Monday, September 12, 2016

Francis Schaeffer listened to Pink Floyd? Timothy Leary, Eric Clapton, and Keith Richards read or studied with him??


A terrific article in many, many ways. Please do yourself a favor if you are the least bit interested in Christian intellectual culture, and read Jake Meador's "Francis Schaeffer and Christian Intellectualism" (Mere Orthodoxy, August 18, 2016).

The piece sets the stage by tolling the death knell of public Christian intellectual culture round about 1960. Like this:
In his recent essay on Christian intellectualism, Alan Jacobs dates the high point of the public Christian intellectual in America as being in the late 1940s. Citing the influence of thinkers like CS Lewis, WH Auden, and Reinhold Niebuhr, Jacobs argues that the movement began to fade in the 1950s and, by the 1960s, was largely a spent force. By that time Lewis, Auden, and Niebuhr were no longer as relevant in contemporary debates and the next generation had not yet emerged. By the time that generation of leaders did, Jacobs argues, the culture had moved past them and they had become more conversant in the intramural discussions happening in conservative religious circles rather than the broader cultural conversation.

... In dating the decline of the Christian intellectual, Jacobs cites, amongst other things, the evidence offered by major media coverage of prominent public Christians. He notes that both Lewis and Niebuhr made the cover of Time in the late 1940s with Lewis appearing on it in 1947 and Niebuhr doing the same in 1948. What’s funny about this is that Francis Schaeffer, who has been hailed by some as Lewis’s only equal amongst orthodox Christian apologists in the 20th century, also makes a prominent appearance in Time ... but in 1960....

Time‘s description of Schaeffer, however, tells us something about how things had changed during the 12 years between Niebuhr’s cover and Schaeffer’s. In 1960, Time presents Schaeffer as a missionary to the intellectuals, which he no doubt was. But this assumes that Christianity needs missionaries to the intellectuals because the intellectuals are no longer Christian. What had been conflict within the intellectual community 13 years before when they reported on CS Lewis has become an attempt to witness to the intellectual community by 1960. This suggests, in one sense, that Jacobs is right—the Christian public intellectual is dead by 1960, which is why Schaeffer was needed.

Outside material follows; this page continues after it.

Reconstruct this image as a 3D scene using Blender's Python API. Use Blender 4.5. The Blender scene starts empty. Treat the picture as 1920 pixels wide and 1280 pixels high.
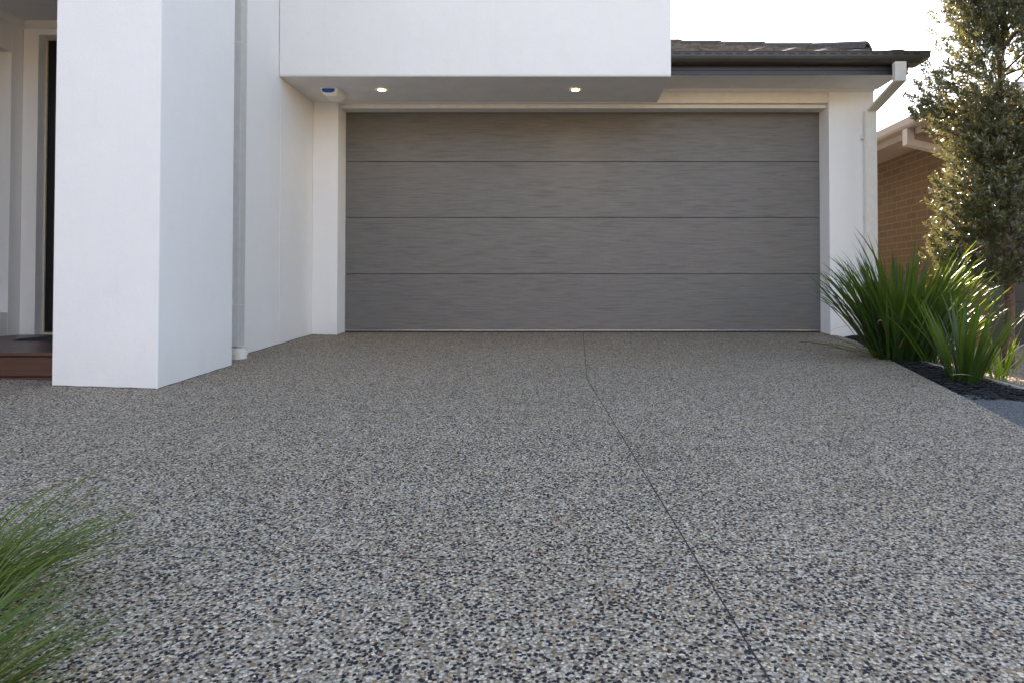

But it also raises a separate question: If that intellectual is dead, why is Schaeffer being covered by Time in the first place?Further, why does he have well-known figures from the various counter-cultures as well as popular icons of the era beating down his door to study with him at L’Abri? Timothy Leary, Eric Clapton, and Keith Richards are just three examples of prominent 1960s figures who read or studied with Schaeffer. There are others....
Read more >>

[Hat tip to JM]

2 comments:

Mick Jagger Gathers No Mosque said...

Bishop Fulton Sheen was on the cover of Time in the Fiddys but, he was Catholic, so he isn't considered an intellectual.

I've never read anything by Mr. Schaeffer, I was too busy reading Sheen's "Life of Christ" and while Americans were being told to read Lewis and Niebuhr, they were studiously kept ignorant of Garrigou-Lagrange.

A protestant nation, whose discourse is controlled by Messias-Deniers is left to shift for its self and so the Domestic Church MUST tell its members about Catholic intellectuals worth reading.

Pertinacious Papist said...

Micky Jagg ...

No question the Catholic intellectuals are the ones of that period most worth reading -- not only theologians like Garrigou-Lagrange, but essayists like Chesterton, Belloc, Elliot, Shaw, and churchmen like Msgr. Ronald Knox and Cardinal Newman, and novelists like Waugh and O'Connor.

Still, Lewis isn't bad for an accessible introduction to intellectual Christian thought for English speakers. Schaeffer was a very simple writer, a sort of populist 'Christian philosopher', whom Bp Fulton Sheen occasionally praised; but he succeeded in engaging some great minds simply because he took them seriously. His appeal was his willingness to put his life on the line, so to speak. If he was watching a movie and felt the director copped out morally, he would stand up in the middle of the theater and yell: "He CHEATED! He CHEATED!"